11/06/07 (B399) LE FIGARO / Les exigences diplomatiques de l’affaire Borrel

MATHIEU
DELAHOUSSE.

La révélation de notes signées du directeur de cabinet
du ministre de la Justice confirme que les impératifs diplomatiques
ont pris le pas sur l’enquête. Le juge Borrel a été retrouvé
mort en 1995 à Djibouti.

LES PERQUISITIONS avaient fait grand bruit.

Les résultats obtenus provoquent un écho encore plus important.
En avril dernier, les juges Fabienne Pous et Michèle Ganascia, chargées
du volet « pressions sur la justice » dans le cadre de l’affaire
Borrel, avaient saisi plusieurs dizaines de documents au ministère
de la Justice et au ministère des Affaires étrangères.
L’accès à l’Élysée leur avait en revanche été
refusé, le 2 mai.

Parmi les documents saisis, se trouvent des notes signées de l’actuel
procureur général de Paris, Laurent Le Mesle, qui était
alors directeur de cabinet du garde des Sceaux, Dominique Perben. Ces documents,
dont la teneur a été révélée samedi par
Le Monde et l’AFP, montrent comment la France s’était décidée
à accepter de fournir à Djibouti une copie du dossier d’instruction
malgré le refus de la juge qui en était chargée. «
Je vous remercie de veiller à ce qu’il soit apporté une réponse
favorable à la demande » de Djibouti, écrivait ainsi le
30 juillet 2004 Laurent Le Mesle à destination de ses services.

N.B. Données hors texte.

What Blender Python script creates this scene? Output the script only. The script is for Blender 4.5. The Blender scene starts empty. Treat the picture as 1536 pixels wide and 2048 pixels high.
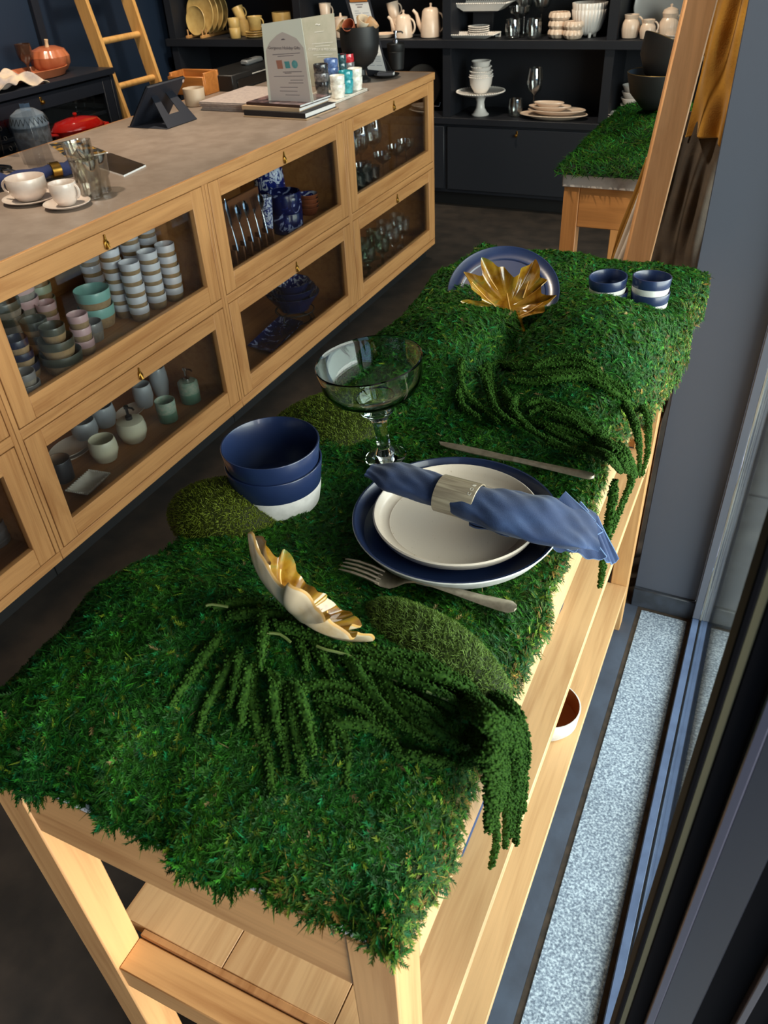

À cette date, des soupçons sur le rôle des autorités
de Djibouti dans la mort du juge français avaient pourtant été
largement exprimés. Quelques semaines plus tard, la juge Sophie Clément
avait d’ailleurs convoqué, pour les entendre dans le cadre d’une procédure
de subornation de témoin, le chef de l’État djiboutien, le chef
de la Sécurité nationale, mais aussi le procureur de la République
du pays. Accepter de fournir le dossier imposait à la juge d’accepter
cette contradiction : livrer la copie d’un dossier à des témoins
clés refusant de répondre. La juge avait donc fait savoir son
opposition au parquet et à la Chancellerie.

« Des assurances réitérées du ministère
de la Justice »

Malgré cela, il est aujourd’hui établi que Djibouti avait reçu
des promesses de la part de la France. Dans sa requête devant la Cour
internationale de justice en janvier 2005, Djama Souleiman Ali, procureur
de Djibouti, évoque ainsi « des assurances réitérées,
notamment du ministère de la Justice, indiquant que la remise du dossier
interviendrait une fois accomplies les formalités bureaucratiques nécessaires
».

La raison d’État a-t-elle pris le pas sur la bonne conduite de l’enquête
criminelle ?

Des documents saisis en perquisition montrent la très forte pression
diplomatique. Au niveau judiciaire, il apparaît cependant que les instructions
données par Laurent Le Mesle ne sont pas litigieuses : une telle transmission
pouvait s’appuyer sur la convention d’entraide pénale signée
en 1986 entre les deux pays et sur l’article 694-4 du Code de procédure
pénale qui, en cas de conflit, donne au seul ministre de la Justice
la décision ou non de transmettre ces pièces. Documents à
l’appui, la France aurait donc assumé ce choix : la diplomatie plutôt
que la justice.

Le dossier n’a finalement pas été transmis à Djibouti.
Lorsque le Quai d’Orsay annonce qu’il s’apprête à le faire, par
un communiqué du 29 janvier 2005, Élisabeth Borrel, la veuve
du juge, portera plainte et bloquera la manoeuvre.